Pinheiro observa que, das seis seções que compõem o site, apenas duas são fixas: a dos fotógrafos do IMS, com as 50 imagens de cada um, e a dos 44 convidados, com 20 de cada. “Todas as outras são móveis. Na seção de fotos históricas, por exemplo, o incêndio da favela da Praia do Pinto dará lugar, em breve, a uma série sobre o bicampeonato da Seleção Brasileira no Chile, por conta da efeméride dos 60 anos da conquista do título”, aponta.
Teor de engajamento
Observando o conjunto imagético que Testemunha Ocular reúne, ele considera que não haja uma temática predominante, mas, sim, um grande painel da vida política, social e econômica brasileira.

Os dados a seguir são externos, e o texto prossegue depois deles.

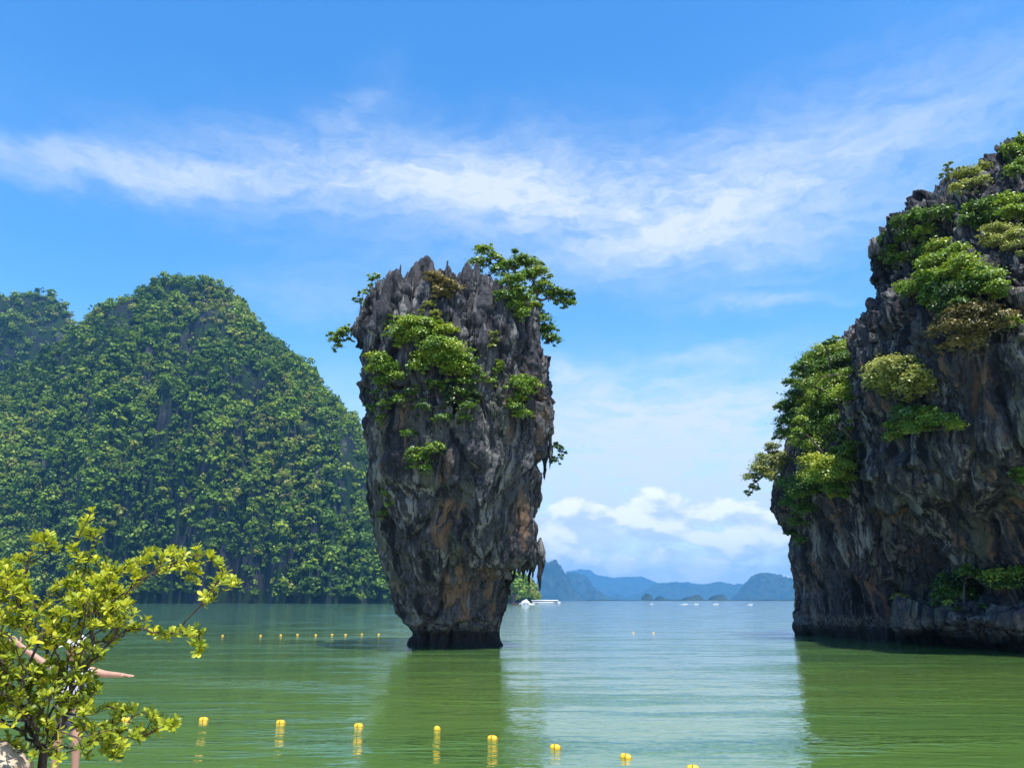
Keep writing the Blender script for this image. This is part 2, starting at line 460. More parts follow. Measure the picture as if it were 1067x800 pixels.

“Você tem chacinas, grandes desastres e – uma coisa que chama a atenção e que partiu dos próprios fotógrafos – muitos registros de comunidades indígenas feitos, na maioria das vezes, fora de pauta. Existe um teor bastante considerável de engajamento no fotojornalismo brasileiro; ele abraça causas”, aponta.
“Você tem chacinas, grandes desastres e – uma coisa que chama a atenção e que partiu dos próprios fotógrafos – muitos registros de comunidades indígenas feitos, na maioria das vezes, fora de pauta. Existe um teor bastante considerável de engajamento no fotojornalismo brasileiro; ele abraça causas”, aponta.
Segundo Pinheiro, com exceção de Orlando Brito e Erno Schneider, que morreram durante o processo de construção do site, todos os outros profissionais estão vivos. “Tem gente que lamenta a ausência de fotógrafos já mortos, mas aí seria abrir o escopo demais, e eu queria falar da vitalidade do fotojornalismo no Brasil. Existem grandes nomes que já partiram, mas a gente optou por não contemplar essa produção”, explica.
Sobrevivência da imagem
Cobrindo um período tão longo, com imagens que vêm desde a década de 1920 até os dias atuais, o site Testemunha Ocular permite acompanhar as mudanças técnicas e conceituais do fotojornalismo, mas sobretudo fala de sua pertinência e perenidade, observa o curador. “A imagem sobreviveu muito, mas muito melhor do que a palavra. Isso é um ponto a favor do fotojornalismo e dos fotojornalistas”, diz.
Ele dá um exemplo: “Tem um ensaio feito pelo José Medeiros em 1951 sobre os rituais do candomblé, na Bahia, com imagens admiráveis, e a matéria correspondente tratava aquilo como um escândalo social, do tipo ‘veja o que é a religião desses negros que sacrificam animais em seus rituais’, descrevendo como uma barbárie. O texto não via beleza nesses rituais; o José Medeiros viu”, pontua.
“Pode-se dizer que o jornalismo nos anos 1950 era pré-profissional, cheio de narizes de cera, cheio de circunlóquios, que tinha um acento moral, deplorava as coisas, mas não dava informação. O texto sobre os rituais do candomblé na Bahia sumiu; as fotos do José Medeiros ficaram”, analisa.